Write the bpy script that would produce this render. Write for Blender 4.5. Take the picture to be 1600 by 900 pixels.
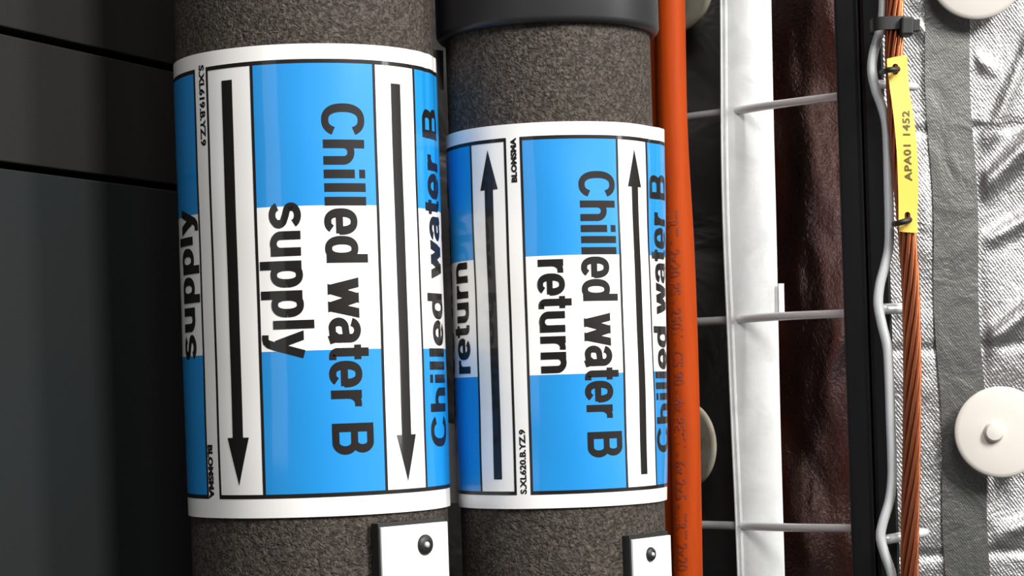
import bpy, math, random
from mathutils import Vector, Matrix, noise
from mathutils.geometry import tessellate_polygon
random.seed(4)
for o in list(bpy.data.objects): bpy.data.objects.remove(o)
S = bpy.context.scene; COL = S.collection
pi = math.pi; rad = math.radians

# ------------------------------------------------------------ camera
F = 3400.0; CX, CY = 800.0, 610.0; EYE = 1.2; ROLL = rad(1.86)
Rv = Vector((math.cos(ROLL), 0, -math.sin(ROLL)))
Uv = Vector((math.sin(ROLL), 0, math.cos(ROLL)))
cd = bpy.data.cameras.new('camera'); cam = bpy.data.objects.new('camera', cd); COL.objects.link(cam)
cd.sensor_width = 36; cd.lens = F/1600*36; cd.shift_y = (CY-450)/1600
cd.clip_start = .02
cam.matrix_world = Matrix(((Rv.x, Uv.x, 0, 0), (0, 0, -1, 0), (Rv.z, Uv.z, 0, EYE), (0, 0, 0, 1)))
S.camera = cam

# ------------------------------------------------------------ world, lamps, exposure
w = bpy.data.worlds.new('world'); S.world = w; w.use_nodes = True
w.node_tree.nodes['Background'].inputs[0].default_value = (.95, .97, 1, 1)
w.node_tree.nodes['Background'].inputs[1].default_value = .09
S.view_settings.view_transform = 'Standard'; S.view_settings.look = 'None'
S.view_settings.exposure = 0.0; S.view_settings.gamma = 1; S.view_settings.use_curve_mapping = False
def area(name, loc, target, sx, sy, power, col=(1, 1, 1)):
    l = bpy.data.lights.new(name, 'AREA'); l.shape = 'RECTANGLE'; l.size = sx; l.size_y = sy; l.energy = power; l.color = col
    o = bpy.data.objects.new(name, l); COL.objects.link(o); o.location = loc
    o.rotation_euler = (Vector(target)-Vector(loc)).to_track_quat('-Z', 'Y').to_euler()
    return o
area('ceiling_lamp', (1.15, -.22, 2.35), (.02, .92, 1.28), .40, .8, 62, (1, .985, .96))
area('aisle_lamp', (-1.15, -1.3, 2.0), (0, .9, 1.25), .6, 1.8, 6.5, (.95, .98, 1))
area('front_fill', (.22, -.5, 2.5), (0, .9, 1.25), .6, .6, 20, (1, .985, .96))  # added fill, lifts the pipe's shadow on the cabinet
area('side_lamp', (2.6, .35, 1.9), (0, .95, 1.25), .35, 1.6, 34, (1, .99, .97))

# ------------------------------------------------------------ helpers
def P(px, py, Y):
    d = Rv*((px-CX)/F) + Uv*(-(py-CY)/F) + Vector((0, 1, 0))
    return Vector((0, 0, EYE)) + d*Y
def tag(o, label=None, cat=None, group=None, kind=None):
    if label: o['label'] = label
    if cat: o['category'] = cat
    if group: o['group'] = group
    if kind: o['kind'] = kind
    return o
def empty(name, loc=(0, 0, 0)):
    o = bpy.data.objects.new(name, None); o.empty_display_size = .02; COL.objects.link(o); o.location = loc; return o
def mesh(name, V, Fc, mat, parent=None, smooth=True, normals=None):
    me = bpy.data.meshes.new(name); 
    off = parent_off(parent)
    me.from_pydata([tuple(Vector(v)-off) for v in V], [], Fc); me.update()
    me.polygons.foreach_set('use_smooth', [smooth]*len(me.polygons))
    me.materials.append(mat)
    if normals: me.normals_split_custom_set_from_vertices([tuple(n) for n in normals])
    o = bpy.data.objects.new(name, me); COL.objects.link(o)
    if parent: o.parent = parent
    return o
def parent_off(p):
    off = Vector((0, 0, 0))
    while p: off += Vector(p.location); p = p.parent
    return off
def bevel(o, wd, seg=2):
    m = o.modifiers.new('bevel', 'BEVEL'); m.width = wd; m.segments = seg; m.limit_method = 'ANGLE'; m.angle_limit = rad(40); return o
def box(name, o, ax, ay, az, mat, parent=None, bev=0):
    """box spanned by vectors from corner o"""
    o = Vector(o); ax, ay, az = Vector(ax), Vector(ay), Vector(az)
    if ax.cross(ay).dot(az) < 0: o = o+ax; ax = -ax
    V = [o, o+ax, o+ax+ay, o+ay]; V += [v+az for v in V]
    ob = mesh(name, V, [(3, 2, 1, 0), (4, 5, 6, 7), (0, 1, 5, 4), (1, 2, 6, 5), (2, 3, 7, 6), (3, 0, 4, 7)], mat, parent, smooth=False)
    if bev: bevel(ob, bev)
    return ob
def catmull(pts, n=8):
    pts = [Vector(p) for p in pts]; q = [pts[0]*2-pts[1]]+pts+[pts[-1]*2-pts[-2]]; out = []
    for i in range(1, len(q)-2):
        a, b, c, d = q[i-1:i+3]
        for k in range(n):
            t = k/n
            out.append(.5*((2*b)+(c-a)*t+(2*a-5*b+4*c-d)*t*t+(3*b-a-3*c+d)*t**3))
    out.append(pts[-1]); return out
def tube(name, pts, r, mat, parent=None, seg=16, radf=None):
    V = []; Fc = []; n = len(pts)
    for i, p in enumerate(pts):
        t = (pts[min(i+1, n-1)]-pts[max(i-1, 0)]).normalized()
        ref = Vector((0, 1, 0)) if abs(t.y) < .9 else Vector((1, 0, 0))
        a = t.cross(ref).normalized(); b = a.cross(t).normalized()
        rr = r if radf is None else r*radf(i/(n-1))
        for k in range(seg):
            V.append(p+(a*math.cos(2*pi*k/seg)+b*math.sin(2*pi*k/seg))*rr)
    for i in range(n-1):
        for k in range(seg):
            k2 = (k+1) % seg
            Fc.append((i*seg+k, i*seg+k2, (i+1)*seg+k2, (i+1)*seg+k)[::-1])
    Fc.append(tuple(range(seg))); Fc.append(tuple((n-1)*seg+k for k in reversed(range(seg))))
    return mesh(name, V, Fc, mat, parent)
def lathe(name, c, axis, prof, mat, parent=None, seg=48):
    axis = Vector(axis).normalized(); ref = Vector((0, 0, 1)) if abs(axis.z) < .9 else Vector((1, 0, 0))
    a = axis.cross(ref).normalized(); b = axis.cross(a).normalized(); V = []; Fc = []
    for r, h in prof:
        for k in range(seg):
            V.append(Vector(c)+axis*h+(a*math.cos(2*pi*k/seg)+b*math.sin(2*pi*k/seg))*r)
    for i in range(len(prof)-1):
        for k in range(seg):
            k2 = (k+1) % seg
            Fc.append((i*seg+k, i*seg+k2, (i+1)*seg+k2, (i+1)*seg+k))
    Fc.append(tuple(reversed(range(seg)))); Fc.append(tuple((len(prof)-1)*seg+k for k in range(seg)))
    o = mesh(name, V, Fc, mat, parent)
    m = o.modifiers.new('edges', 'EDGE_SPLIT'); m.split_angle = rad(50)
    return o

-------

→ TASK TO COMPLETE:
Give back exactly the lines from the first line of the data through the line with "pi = math.pi; rad = math.radians", pictures excluded.

→ ANSWER:
Write the bpy script that would produce this render. Write for Blender 4.5. Take the picture to be 1600 by 900 pixels.
import bpy, math, random
from mathutils import Vector, Matrix, noise
from mathutils.geometry import tessellate_polygon
random.seed(4)
for o in list(bpy.data.objects): bpy.data.objects.remove(o)
S = bpy.context.scene; COL = S.collection
pi = math.pi; rad = math.radians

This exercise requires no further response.